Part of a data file
----------

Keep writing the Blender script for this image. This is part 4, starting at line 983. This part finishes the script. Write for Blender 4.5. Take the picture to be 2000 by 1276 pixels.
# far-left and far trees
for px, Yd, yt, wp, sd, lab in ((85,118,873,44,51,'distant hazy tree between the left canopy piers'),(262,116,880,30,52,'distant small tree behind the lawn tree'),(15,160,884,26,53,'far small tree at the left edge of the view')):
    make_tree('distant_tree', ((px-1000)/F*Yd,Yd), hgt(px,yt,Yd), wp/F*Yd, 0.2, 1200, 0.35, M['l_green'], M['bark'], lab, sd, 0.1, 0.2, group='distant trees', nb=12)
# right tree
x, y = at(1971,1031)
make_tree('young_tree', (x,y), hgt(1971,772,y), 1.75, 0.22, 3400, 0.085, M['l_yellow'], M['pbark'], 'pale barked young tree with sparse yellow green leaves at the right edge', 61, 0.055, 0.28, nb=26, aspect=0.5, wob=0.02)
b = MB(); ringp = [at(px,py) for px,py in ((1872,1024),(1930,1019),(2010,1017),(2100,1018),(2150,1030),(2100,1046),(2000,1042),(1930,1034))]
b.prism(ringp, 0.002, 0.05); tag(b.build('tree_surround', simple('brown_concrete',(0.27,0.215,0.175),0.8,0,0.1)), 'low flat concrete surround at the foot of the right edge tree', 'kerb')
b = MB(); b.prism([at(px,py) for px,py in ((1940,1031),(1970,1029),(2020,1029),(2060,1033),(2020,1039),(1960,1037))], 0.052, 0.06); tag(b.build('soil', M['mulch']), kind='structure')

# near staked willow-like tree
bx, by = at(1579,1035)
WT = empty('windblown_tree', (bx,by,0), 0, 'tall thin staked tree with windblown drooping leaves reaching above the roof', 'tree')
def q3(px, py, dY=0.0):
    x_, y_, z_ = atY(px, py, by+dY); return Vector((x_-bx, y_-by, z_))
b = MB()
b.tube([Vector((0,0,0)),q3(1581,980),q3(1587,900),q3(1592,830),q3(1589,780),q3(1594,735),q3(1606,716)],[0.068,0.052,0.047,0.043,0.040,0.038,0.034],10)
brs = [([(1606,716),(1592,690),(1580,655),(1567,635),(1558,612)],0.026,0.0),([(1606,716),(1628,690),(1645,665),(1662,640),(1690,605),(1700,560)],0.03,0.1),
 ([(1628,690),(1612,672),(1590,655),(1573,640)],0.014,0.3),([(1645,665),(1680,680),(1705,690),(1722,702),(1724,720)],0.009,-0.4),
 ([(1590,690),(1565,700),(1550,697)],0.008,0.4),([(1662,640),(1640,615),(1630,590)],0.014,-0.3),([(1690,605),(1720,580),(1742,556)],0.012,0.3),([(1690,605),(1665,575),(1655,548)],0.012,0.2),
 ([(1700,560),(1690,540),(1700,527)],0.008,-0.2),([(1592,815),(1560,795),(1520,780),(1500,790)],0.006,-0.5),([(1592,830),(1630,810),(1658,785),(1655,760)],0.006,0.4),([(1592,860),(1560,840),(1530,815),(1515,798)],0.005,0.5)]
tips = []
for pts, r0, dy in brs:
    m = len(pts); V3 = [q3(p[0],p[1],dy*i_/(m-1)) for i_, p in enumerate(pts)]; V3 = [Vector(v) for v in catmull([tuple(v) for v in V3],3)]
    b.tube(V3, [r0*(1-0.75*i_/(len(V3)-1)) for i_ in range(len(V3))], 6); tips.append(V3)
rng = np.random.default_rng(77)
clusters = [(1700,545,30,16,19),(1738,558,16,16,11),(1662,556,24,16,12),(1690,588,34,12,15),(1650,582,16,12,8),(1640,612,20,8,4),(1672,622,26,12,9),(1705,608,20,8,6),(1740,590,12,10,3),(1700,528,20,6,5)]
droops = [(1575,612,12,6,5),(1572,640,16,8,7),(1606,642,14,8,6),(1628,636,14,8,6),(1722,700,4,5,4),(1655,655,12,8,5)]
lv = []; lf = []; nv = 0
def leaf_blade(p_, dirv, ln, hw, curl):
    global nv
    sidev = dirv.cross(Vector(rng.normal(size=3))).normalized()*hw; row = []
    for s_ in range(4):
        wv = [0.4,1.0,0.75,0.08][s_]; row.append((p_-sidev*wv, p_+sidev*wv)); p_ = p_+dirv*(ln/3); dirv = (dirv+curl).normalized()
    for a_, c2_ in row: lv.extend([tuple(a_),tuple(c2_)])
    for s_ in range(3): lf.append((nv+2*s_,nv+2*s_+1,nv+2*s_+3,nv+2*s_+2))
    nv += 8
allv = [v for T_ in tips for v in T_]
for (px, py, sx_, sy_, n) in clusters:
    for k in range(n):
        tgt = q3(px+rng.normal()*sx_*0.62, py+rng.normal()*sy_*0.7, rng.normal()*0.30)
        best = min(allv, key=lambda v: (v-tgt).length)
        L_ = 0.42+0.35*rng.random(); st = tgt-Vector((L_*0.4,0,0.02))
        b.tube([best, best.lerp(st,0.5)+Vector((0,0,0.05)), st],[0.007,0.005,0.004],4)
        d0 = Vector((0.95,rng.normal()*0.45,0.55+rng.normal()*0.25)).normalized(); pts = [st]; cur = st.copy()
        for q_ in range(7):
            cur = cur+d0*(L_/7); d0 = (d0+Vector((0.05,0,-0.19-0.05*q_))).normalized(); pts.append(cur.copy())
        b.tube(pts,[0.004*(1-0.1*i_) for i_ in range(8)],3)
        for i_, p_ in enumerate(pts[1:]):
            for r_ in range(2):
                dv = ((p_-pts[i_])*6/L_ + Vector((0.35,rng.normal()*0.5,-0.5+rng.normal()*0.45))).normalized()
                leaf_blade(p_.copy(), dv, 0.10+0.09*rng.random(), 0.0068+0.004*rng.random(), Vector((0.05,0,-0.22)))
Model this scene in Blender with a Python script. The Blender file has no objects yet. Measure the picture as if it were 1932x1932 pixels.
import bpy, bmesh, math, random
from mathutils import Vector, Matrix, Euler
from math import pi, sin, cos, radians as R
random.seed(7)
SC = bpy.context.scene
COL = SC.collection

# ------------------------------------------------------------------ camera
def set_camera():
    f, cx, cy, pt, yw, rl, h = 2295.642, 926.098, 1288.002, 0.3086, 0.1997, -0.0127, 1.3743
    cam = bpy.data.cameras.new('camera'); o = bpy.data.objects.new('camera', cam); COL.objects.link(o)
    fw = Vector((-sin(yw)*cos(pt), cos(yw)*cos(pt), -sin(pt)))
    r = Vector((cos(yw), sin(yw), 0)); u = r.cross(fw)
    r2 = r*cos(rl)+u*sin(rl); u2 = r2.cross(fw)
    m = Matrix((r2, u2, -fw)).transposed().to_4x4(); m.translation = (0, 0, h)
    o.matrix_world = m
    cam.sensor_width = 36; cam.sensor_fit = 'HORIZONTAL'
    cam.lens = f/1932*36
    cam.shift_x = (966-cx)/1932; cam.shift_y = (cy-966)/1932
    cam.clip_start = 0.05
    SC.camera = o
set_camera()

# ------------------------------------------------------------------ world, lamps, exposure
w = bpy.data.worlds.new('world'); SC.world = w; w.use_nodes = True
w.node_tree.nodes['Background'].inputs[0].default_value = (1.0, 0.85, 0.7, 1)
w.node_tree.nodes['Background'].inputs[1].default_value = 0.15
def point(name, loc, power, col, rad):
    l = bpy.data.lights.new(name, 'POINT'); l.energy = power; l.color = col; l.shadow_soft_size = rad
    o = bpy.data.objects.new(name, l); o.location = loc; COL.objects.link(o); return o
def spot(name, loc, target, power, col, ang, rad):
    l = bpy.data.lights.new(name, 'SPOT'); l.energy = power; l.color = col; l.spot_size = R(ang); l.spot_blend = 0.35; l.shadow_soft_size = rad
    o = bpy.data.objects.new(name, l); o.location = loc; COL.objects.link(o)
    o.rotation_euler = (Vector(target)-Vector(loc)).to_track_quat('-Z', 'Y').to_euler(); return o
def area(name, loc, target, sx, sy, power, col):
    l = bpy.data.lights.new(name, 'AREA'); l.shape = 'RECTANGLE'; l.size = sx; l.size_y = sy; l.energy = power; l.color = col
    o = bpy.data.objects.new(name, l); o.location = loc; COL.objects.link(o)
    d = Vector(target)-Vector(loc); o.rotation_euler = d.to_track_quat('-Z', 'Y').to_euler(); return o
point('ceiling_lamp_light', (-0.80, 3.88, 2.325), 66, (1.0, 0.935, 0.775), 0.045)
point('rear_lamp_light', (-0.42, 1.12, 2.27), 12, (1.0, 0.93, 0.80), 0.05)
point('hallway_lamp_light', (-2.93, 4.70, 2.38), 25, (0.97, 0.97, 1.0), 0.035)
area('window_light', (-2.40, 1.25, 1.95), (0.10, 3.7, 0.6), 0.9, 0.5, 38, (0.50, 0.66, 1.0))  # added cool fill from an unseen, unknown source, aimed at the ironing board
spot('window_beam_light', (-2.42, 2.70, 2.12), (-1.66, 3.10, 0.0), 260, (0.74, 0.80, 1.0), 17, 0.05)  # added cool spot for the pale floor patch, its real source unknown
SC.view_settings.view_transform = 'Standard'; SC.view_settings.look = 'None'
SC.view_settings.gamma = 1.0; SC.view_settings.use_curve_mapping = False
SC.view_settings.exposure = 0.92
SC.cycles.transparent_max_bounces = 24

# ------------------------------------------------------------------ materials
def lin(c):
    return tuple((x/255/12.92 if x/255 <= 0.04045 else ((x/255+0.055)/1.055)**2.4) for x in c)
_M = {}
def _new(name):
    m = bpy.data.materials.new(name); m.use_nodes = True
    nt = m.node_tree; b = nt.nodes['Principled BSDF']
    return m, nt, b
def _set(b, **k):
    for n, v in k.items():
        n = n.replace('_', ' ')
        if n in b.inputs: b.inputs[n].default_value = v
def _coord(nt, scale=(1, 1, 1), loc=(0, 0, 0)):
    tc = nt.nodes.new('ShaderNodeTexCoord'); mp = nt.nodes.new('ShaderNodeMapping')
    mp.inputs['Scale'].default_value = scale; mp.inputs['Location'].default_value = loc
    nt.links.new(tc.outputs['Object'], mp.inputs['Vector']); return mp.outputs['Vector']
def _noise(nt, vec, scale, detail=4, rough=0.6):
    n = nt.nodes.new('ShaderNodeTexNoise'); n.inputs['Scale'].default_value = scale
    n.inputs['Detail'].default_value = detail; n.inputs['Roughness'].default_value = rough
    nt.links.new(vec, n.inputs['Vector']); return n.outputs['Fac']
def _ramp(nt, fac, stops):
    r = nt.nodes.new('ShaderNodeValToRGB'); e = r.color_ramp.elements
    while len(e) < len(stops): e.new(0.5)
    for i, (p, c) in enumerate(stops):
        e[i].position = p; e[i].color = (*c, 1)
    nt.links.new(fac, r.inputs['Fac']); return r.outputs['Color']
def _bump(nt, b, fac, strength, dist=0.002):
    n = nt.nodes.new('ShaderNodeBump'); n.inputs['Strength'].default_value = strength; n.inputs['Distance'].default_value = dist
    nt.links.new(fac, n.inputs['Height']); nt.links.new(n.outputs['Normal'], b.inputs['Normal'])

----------

● WORK INSTRUCTIONS
Above are the records; from them, give again exactly the lines from the one containing "Model this scene" through the one containing "COL = SC.collection", both included.

● ANSWER
Model this scene in Blender with a Python script. The Blender file has no objects yet. Measure the picture as if it were 1932x1932 pixels.
import bpy, bmesh, math, random
from mathutils import Vector, Matrix, Euler
from math import pi, sin, cos, radians as R
random.seed(7)
SC = bpy.context.scene
COL = SC.collection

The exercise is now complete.